The occurrence of classical Cepheids in binary systems

TL;DR

This study uses population synthesis models to analyze the binary nature of classical Cepheids, revealing that most binary Cepheids have orbital periods longer than one year and that binary interactions influence their evolution.

Contribution

The paper introduces population synthesis models that match observed properties of binary Cepheids and explains the impact of binary interactions on Cepheid evolution.

Findings

Most binary Cepheids have orbital periods longer than one year.

Binary interactions on the red giant branch prevent some stars from becoming Cepheids.
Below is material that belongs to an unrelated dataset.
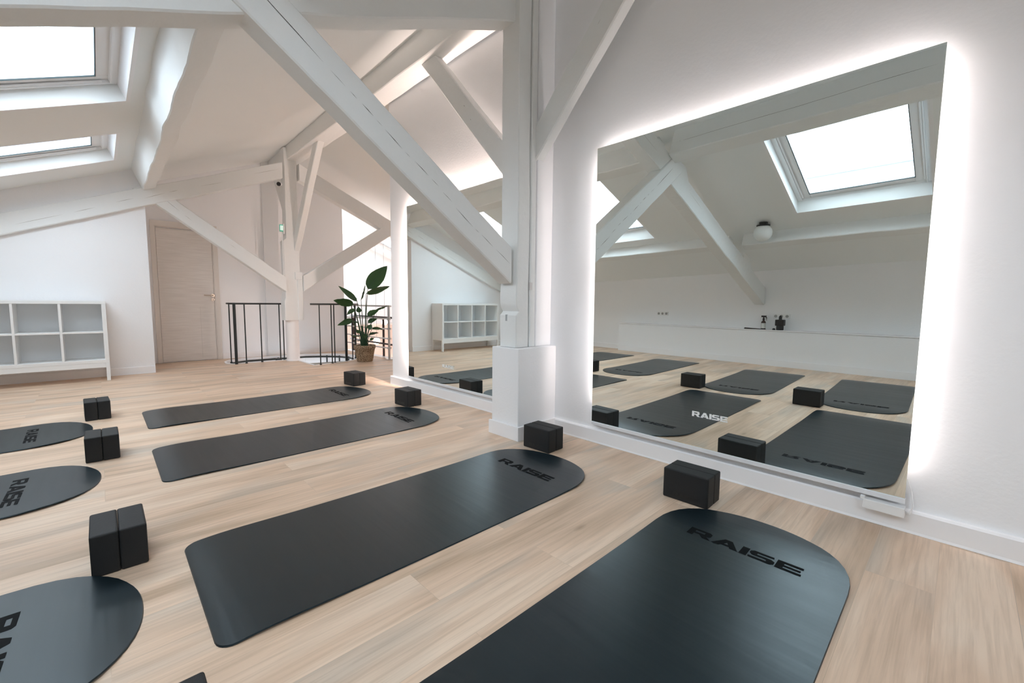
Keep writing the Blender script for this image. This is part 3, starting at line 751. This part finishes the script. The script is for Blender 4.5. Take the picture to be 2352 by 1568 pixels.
# things on the ledge
sb = thing('spray_bottle', 'dark amber spray bottle with pale label on the white ledge', 'bottle', (-5.10, 2.272, .560))
MB().lathe((-5.10, 2.272, .5605), [(.030, 0), (.034, .004), (.034, .105), (.030, .122), (.014, .136), (.013, .142)], 24).build('bottle_body', AMBER, sb, auto=50)
MB().lathe((-5.10, 2.272, .5605), [(.0346, .016), (.0346, .098)], 24, closed_bot=False, closed_top=False).build('paper_label', PAPER, sb, smooth=True)
tr = MB(); tr.lathe((-5.10, 2.272, .5605), [(.016, .142), (.016, .168), (.010, .180), (.010, .196)], 16)
tr.box((-5.112, 2.235, .752), (-5.088, 2.305, .778)); tr.extr([(-5.106, 2.235, .756), (-5.106, 2.220, .742), (-5.106, 2.226, .735), (-5.106, 2.243, .752)], (.012, 0, 0))
tr.tube([(-5.10, 2.245, .755), (-5.10, 2.232, .730), (-5.10, 2.228, .700)], .004, 8)
tr.build('trigger_sprayer', BLACKP, sb, bevel=.002)
ct = MB(); ct.prism([(-5.088, 2.21, .5605), (-5.02, 2.21, .5605), (-5.02, 2.52, .5605), (-5.088, 2.53, .5605)], [(-5.086, 2.22, .566), (-5.022, 2.22, .566), (-5.022, 2.52, .580), (-5.086, 2.53, .582)])
co = ct.build('folded_cloth', BLACKP, bevel=.004)
sb.location.x -= .027
tag(co, 'flat black folded cloth lying on the white ledge left of spray bottle', 'cloth')
lc = thing('lidded_container', 'squat black container with wide shoulders and round knob on the white ledge', 'container', (-5.08, 2.025, .560))
MB().lathe((-5.08, 2.025, .5605), [(.044, 0), (.050, .004), (.050, .062), (.046, .068)], 24).build('container_base', BLACKP, lc, auto=50)
MB().box((-5.130, 1.965, .628), (-5.030, 2.084, .722)).build('container_body', BLACKP, lc, bevel=.008)
MB().lathe((-5.08, 2.025, .722), [(.022, 0), (.022, .03), (.020, .048), (.012, .060), (.004, .064)], 20).build('knob', BLACKP, lc, auto=50)
pd = MB(); pd.lathe((-5.07, 2.105, .5605), [(.018, 0), (.022, .006), (.020, .018), (.008, .026)], 18)
tag(pd.build('lid', BLACKP, auto=50), 'small round black lid lying beside the squat container on the ledge', 'lid')

def sockets(label, y0, y1, z0, z1):
    yc = (y0+y1)/2; x = left_wall_x(yc)
    t = thing('power_socket', label, 'socket', (x, yc, z0), 'triple sockets on the left wall')
    MB().box((x, y0, z0), (x+.011, y1, z1)).build('socket_plate', PLASTIC, t, bevel=.003)
    w = (y1-y0)/3
    for i in range(3):
        c_ = Vector((x+.0115, y0+w*(i+.5), (z0+z1)/2)); m_ = MB()
        m_.tube([c_ - Vector((.001, 0, 0)), c_ + Vector((.001, 0, 0))], .023, 20)
        so = m_.build('socket_well', SOCKDARK, t)
        m_ = MB()
        for dy in (-.008, .008): m_.tube([c_ + Vector((.0005, dy, 0)), c_ + Vector((.0022, dy, 0))], .003, 8)
        m_.build('pin_hole', BLACKP, so)
sockets('white triple power socket on left wall, left of the bottles in reflection', 3.96, 4.19, .728, .800)
sockets('white triple power socket on the left wall behind the black container', 1.93, 2.165, .735, .806)

# globe lamp on the low purlin
gl = thing('globe_lamp', 'round white globe lamp with a black collar under the sloping ceiling', 'lamp', (-4.00, 2.01, 1.70))
lampc = Vector((-3.88, 1.962, 1.908)); gl.location = tuple(lampc); gl['_org'] = list(lampc)
sp = MB()
prof = [(.110*math.sin(math.radians(a)), -.110*math.cos(math.radians(a))) for a in range(6, 160, 7)]
sp.lathe(tuple(lampc), prof, 32); sp.build('lamp_globe', OPAL, gl, smooth=True)
MB().lathe((lampc.x, lampc.y, lampc.z), [(.074, .085), (.080, .088), (.080, .102), (.05, .106), (.05, ceil_z(lampc.x, lampc.y)-lampc.z-.004)], 24).build('lamp_collar', BLACKP, gl, auto=40)

# ------------------------------------------------------------------ stair opening, spiral stair and railings
fm = MB()      # white edge band with a kerb and shaft
n = len(HOLE)
cxh = sum(p[0] for p in HOLE)/n; cyh = sum(p[1] for p in HOLE)/n
for i in range(n):
    a = Vector((*HOLE[i], 0)); b = Vector((*HOLE[(i+1) % n], 0))
    t = (b-a).normalized(); nrm = Vector((t.y, -t.x, 0))
    if nrm.dot(Vector((cxh, cyh, 0)) - (a+b)/2) < 0: nrm = -nrm
    fm.prism([a - nrm*.02 + Vector((0,0,-.26)), b - nrm*.02 + Vector((0,0,-.26)), b + nrm*.012 + Vector((0,0,-.26)), a + nrm*.012 + Vector((0,0,-.26))],
             [a - nrm*.02 + Vector((0,0,.006)), b - nrm*.02 + Vector((0,0,.006)), b + nrm*.012 + Vector((0,0,.006)), a + nrm*.012 + Vector((0,0,.006))])
struct('trim_2', fm, TRIM)
st = thing('spiral_staircase', 'dark spiral staircase descending through the floor opening beside far column', 'staircase', (-.30, 8.25, -2.8))
MB().lathe((-.30, 8.25, -2.85), [(.05, 0), (.05, 2.85)], 16).build('stair_pole', BLACKM, st, auto=40)
for i in range(13):
    a0 = math.radians(-160 - i*26); a1 = a0 - math.radians(28); z = -.19 - i*.20; r = .66
    p = [(-.30 + .05*math.cos(a0), 8.25 + .03*math.sin(a0), z), (-.30 + r*math.cos(a0), 8.25 + r*.5*math.sin(a0), z), (-.30 + r*math.cos((a0+a1)/2), 8.25 + r*.5*math.sin((a0+a1)/2), z),
         (-.30 + r*math.cos(a1), 8.25 + r*.5*math.sin(a1), z), (-.30 + .05*math.cos(a1), 8.25 + .03*math.sin(a1), z)]
    MB().extr(p, (0, 0, .035)).build('tread', TREAD, st)
hr = MB(); pts = []
for q in HOLE[9:]:
    v = Vector((q[0], q[1], 0)); c0 = Vector((cxh, cyh, 0)); v = v + (c0 - v).normalized()*.07; pts.append(v)
hr.tube([p + Vector((0, 0, -.045)) for i, p in enumerate(pts)], .017, 8)
hr.build('inner_handrail', BLACKM, st, auto=50)
for i in range(len(pts)-1):
    for f_ in ((.5,) if i % 2 else ()):
        p = pts[i].lerp(pts[i+1], f_); MB().box((p.x-.012, p.y-.006, -.9), (p.x+.012, p.y+.006, -.02)).build('inner_baluster', BLACKM, st)
LAND = mat('grey_olive_landing', (0.30, 0.30, 0.27), .5)
lpl = [(-.115, 7.60), (-.115, 7.01)] + [(cxl, cyl) for cxl, cyl in [(.02 + .83*math.cos(math.radians(a)), 7.82 + .79*math.sin(math.radians(a))) for a in range(-78, -18, 10)]]
lp2 = MB(); lp2.prism([(x, y, -.075) for x, y in lpl], [(x, y, -.04) for x, y in lpl]); lp2.build('landing_plate', LAND, st)
def bal_rail(nm, label, top, zt, balus, m, tr=.014, br=.009, newels=()):
    t = thing(nm, label, 'railing', (top[0][0], top[0][1], 0), 'black railings around the spiral stair')
    MB().tube([(x, y, zt) for x, y in top], tr, 10).build('handrail', m, t, auto=50)
    for x, y in newels: MB().tube([(x, y, -.03), (x, y, zt)], .021, 12).build('newel_post', m, t, auto=50)
    for x, y in balus:
        b = MB().tube([(x, y, -.10), (x, y, zt)], br, 8); b.lathe((x, y, -.012), [(.018, 0), (.018, .028)], 10); b.build('baluster', m, t, auto=50)
    return t
bal_rail('stair_railing', 'black metal railing with thin balusters left of the far column', [(-1.035, 8.25), (-1.045, 7.97), (-.99, 7.895), (-.60, 7.93), (-.30, 7.96)], .955,
         [(-1.03, 8.12), (-.865, 7.895), (-.635, 7.925), (-.345, 7.955), (-.285, 7.965)], BLACKM, newels=[(-1.005, 7.885)])
top2 = [(-.16, 7.02), (-.03, 6.985)] + [(.02 + .87*math.cos(math.radians(a)), 7.82 + .80*math.sin(math.radians(a))) for a in range(-76, 12, 11)]
bal_rail('stair_railing', 'curved black metal railing between the far column and potted plant', top2, .958,
         [(-.035, 6.99), (.165, 7.035), (.215, 7.05), (.62, 7.30), (.74, 7.46), (.86, 7.70)], BLACKM, newels=[(.445, 7.145)])

sr = thing('steel_railing', 'brushed steel railing with horizontal bars behind the potted plant', 'railing', (1.10, 6.9, 0))
for y in (6.895, 8.70):
    MB().tube([(1.10, y, 0.0), (1.10, y, .93)], .021, 14).box((1.055, y-.045, 0.0), (1.145, y+.045, .008)).build('post', STEEL, sr, auto=50)
MB().box((1.075, 6.84, .915), (1.125, 8.74, .945)).build('handrail', STEEL, sr, bevel=.006)
for z in (.70, .525, .355, .19):
    MB().tube([(1.10, 6.86, z+.012), (1.10, 7.1, z+.005), (1.10, 8.72, z-.01)], .012, 10).build('horizontal_bar', STEEL, sr, auto=50)
    MB().box((1.07, 6.87, z-.005), (1.13, 6.92, z+.028)).build('bar_clamp', STEEL, sr, bevel=.003)
dr = thing('stairwell_railing', 'dark brown metal railing beyond the steel railing at the stairwell', 'railing', (1.27, 7.4, -.3))
MB().box((1.255, 6.92, .700), (1.285, 8.90, .735)).build('handrail', BROWNM, dr, bevel=.004)
MB().box((1.255, 6.92, .215), (1.285, 8.90, .245)).build('lower_rail', BROWNM, dr, bevel=.004)
for y, r, zb in ((7.43, .016, -.25), (8.76, .028, -.25)):
    MB().box((1.27-r, y-r, zb), (1.27+r, y+r, .70)).build('post', BROWNM, dr, bevel=.003)
struct('trim_3', MB().box((1.14, 6.84, -.25), (1.30, 8.95, -.005)), TRIM)

for (x, y, z, r, lb) in ((2.62, 10.0, .50, .072, 'lit white globe pendant hanging beyond the dark railing, upper of two'), (2.40, 10.0, .035, .082, 'lit white globe pendant hanging beyond the dark railing, lower of two')):
    t = thing('pendant_lamp', lb, 'lamp', (x, y, z), 'globe pendants over the stairwell')
    s_ = MB(); s_.lathe((x, y, z), [(r*math.sin(math.radians(a)), -r*math.cos(math.radians(a))) for a in range(5, 176, 9)], 28); s_.build('lamp_globe', OPALLIT, t, smooth=True)
    MB().tube([(x, y, z+r), (x, y, ceil_z(x, y))], .0025, 6).build('cord', BLACKP, t)
    MB().lathe((x, y, z+r-.006), [(.02, 0), (.02, .03)], 14).build('lamp_cap', NICKEL, t)

# exit sign and security sensor on the far post
ex = thing('exit_sign', 'small green emergency exit sign fixed to the side of the far post', 'sign', (-.345, 7.66, 2.11))
MB().box((-.372, 7.640, 2.112), (-.322, 7.672, 2.222)).build('sign_face', EXITG, ex, bevel=.002)
MB().box((-.366, 7.637, 2.13), (-.350, 7.640, 2.205)).box((-.343, 7.637, 2.13), (-.328, 7.640, 2.205)).build('pictogram', EXITW, ex)
MB().box((-.322, 7.650, 2.08), (-.300, 7.70, 2.24)).build('sign_bracket', PLASTIC, ex, bevel=.002)
MB().tube([(-.335, 7.665, 2.11), (-.335, 7.665, 1.30)], .006, 8).build('cable', PLASTIC, ex)
cm = thing('security_camera', 'small black and white security camera under the far rafter by the post', 'camera', (-.345, 7.66, 2.84))
MB().tube([(-.32, 7.68, 2.86), (-.345, 7.66, 2.855)], .022, 14).build('camera_mount', PLASTIC, cm, auto=50)
s_ = MB(); s_.lathe((-.362, 7.650, 2.85), [(.032*math.sin(math.radians(a)), -.032*math.cos(math.radians(a))) for a in range(5, 176, 10)], 20); s_.build('camera_dome', BLACKP, cm, smooth=True)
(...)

The binary fraction of Cepheids is lower than that of their main-sequence progenitors.

Abstract

Classical Cepheids, like binary stars, are laboratories for stellar evolution and Cepheids in binary systems are especially powerful ones. About one-third of Galactic Cepheids are known to have companions and Cepheids in eclipsing binary systems have recently been discovered in the Large Magellanic Cloud. However, there are no known Galactic binary Cepheids with orbital periods less than one year. We compute population synthesis models of binary Cepheids to compare to the observed period and eccentricity distributions of Galactic Cepheids as well as to the number of observed eclipsing binary Cepheids in the LMC. We find that our population synthesis models are consistent with observed binary properties of Cepheids. Furthermore, we show that binary interaction on the red giant branch prevents some red giant stars from becoming classical Cepheids. Such interactions suggest that the binary fraction of Cepheids should be significantly less than that of their main-sequence progenitors, and that almost all binary Cepheids have orbital periods longer than one year. If the Galactic Cepheid spectroscopic binary fraction is about 35%, then the spectroscopic binary fraction of their intermediate mass main sequence progenitors is about 40-45%.